From the top of the records below down to the line containing "scene.camera = cam", reproduce every line exactly.

(Recorded data)
# # # #

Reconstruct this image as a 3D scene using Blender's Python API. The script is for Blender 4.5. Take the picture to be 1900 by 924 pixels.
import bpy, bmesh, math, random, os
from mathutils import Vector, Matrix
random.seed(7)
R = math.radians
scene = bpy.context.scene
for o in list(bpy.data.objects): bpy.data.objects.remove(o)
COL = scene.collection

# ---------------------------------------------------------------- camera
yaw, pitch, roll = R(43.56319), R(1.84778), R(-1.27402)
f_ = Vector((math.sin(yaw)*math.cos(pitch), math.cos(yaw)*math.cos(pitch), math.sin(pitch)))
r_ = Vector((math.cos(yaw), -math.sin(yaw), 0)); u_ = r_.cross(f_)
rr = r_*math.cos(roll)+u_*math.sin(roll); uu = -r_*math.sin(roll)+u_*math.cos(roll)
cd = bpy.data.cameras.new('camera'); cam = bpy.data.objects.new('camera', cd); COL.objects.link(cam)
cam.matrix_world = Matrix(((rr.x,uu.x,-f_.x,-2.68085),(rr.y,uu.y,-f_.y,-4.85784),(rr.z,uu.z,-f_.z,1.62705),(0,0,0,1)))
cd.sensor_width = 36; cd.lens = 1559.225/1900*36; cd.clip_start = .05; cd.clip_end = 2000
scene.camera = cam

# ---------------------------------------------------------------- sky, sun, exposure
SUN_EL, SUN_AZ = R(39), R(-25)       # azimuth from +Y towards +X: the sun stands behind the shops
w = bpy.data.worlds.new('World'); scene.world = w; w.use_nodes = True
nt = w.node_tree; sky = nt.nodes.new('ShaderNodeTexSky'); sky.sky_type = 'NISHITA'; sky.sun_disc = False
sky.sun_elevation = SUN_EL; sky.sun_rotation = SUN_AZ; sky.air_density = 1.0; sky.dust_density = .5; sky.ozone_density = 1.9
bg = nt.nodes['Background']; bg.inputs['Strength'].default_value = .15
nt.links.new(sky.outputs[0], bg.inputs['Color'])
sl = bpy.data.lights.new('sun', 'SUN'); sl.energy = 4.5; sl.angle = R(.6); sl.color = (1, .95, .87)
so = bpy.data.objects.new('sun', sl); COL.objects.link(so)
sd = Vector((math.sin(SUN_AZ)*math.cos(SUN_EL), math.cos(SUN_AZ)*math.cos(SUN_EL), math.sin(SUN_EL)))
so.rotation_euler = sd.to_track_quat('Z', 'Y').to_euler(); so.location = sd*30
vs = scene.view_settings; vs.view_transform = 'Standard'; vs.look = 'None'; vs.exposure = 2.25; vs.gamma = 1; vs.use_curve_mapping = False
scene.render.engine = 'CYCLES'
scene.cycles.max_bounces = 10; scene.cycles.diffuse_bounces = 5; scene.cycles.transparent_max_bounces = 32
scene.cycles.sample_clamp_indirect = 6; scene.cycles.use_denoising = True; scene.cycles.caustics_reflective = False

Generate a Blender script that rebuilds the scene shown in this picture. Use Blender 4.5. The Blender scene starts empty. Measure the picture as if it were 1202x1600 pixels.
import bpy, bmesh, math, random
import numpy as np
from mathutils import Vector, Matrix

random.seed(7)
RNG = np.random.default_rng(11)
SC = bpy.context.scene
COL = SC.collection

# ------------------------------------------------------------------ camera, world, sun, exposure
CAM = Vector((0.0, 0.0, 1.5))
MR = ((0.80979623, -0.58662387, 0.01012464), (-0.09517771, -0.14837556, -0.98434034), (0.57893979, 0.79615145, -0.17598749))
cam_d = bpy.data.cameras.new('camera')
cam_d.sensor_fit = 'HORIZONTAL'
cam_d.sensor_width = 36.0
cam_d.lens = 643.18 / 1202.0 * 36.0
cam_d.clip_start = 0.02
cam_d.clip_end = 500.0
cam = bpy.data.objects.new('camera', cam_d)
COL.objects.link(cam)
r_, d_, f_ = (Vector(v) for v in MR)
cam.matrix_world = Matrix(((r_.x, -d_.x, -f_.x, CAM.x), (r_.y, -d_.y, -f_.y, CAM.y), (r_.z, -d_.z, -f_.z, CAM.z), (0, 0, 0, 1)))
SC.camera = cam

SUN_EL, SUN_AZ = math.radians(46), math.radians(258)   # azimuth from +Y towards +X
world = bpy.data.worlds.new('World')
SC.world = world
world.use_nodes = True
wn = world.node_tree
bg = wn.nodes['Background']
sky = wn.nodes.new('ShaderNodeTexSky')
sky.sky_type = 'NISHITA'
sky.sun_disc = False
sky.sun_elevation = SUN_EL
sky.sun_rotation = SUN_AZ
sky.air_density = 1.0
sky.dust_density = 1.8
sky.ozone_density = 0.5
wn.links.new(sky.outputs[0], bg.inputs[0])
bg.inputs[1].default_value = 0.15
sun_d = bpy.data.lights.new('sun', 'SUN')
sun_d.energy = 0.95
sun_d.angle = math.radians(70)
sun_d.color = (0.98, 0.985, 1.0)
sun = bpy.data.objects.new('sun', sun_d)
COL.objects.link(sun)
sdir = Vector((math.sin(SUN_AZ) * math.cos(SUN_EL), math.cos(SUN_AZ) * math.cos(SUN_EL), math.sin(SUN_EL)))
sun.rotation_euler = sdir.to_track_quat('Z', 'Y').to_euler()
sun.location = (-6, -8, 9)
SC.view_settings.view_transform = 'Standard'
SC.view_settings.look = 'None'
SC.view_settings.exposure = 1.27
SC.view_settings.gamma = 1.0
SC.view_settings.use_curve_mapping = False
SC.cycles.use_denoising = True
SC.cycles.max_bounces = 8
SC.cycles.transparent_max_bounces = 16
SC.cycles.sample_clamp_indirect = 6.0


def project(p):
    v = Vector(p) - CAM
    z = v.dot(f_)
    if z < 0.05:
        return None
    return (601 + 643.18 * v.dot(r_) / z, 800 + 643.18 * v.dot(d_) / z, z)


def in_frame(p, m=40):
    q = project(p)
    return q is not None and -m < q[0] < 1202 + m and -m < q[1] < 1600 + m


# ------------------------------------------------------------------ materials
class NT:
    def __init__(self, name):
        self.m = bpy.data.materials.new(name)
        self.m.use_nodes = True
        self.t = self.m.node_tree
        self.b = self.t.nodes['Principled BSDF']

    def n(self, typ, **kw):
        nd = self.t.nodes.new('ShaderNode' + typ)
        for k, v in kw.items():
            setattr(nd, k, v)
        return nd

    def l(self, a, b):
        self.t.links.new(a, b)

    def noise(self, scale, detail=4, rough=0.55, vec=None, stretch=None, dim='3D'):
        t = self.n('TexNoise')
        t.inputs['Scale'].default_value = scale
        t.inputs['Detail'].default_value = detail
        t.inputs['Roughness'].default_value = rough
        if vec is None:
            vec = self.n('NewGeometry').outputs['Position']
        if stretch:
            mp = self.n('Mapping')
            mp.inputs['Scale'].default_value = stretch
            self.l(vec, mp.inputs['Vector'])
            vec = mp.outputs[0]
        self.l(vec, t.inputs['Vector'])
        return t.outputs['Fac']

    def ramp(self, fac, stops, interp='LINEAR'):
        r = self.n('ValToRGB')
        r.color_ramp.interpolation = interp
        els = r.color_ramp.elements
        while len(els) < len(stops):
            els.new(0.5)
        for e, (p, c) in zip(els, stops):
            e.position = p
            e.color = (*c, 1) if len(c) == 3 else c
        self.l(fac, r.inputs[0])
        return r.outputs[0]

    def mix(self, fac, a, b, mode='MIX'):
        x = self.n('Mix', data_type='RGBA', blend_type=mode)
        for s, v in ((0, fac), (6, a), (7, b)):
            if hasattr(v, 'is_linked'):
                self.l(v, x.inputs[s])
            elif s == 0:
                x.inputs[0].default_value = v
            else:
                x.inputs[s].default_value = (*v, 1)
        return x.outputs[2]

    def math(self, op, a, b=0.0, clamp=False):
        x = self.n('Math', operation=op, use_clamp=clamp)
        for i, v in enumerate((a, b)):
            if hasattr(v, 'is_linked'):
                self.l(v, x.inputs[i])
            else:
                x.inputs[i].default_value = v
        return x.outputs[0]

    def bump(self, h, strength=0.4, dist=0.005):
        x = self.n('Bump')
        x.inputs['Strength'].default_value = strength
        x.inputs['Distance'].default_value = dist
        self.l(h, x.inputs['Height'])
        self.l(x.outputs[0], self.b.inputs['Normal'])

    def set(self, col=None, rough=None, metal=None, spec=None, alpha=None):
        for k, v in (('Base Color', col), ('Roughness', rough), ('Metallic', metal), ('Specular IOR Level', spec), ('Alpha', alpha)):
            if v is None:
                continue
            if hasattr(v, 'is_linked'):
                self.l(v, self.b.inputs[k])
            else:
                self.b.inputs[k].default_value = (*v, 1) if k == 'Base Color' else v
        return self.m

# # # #

# [Response]
Reconstruct this image as a 3D scene using Blender's Python API. The script is for Blender 4.5. Take the picture to be 1900 by 924 pixels.
import bpy, bmesh, math, random, os
from mathutils import Vector, Matrix
random.seed(7)
R = math.radians
scene = bpy.context.scene
for o in list(bpy.data.objects): bpy.data.objects.remove(o)
COL = scene.collection

# ---------------------------------------------------------------- camera
yaw, pitch, roll = R(43.56319), R(1.84778), R(-1.27402)
f_ = Vector((math.sin(yaw)*math.cos(pitch), math.cos(yaw)*math.cos(pitch), math.sin(pitch)))
r_ = Vector((math.cos(yaw), -math.sin(yaw), 0)); u_ = r_.cross(f_)
rr = r_*math.cos(roll)+u_*math.sin(roll); uu = -r_*math.sin(roll)+u_*math.cos(roll)
cd = bpy.data.cameras.new('camera'); cam = bpy.data.objects.new('camera', cd); COL.objects.link(cam)
cam.matrix_world = Matrix(((rr.x,uu.x,-f_.x,-2.68085),(rr.y,uu.y,-f_.y,-4.85784),(rr.z,uu.z,-f_.z,1.62705),(0,0,0,1)))
cd.sensor_width = 36; cd.lens = 1559.225/1900*36; cd.clip_start = .05; cd.clip_end = 2000
scene.camera = cam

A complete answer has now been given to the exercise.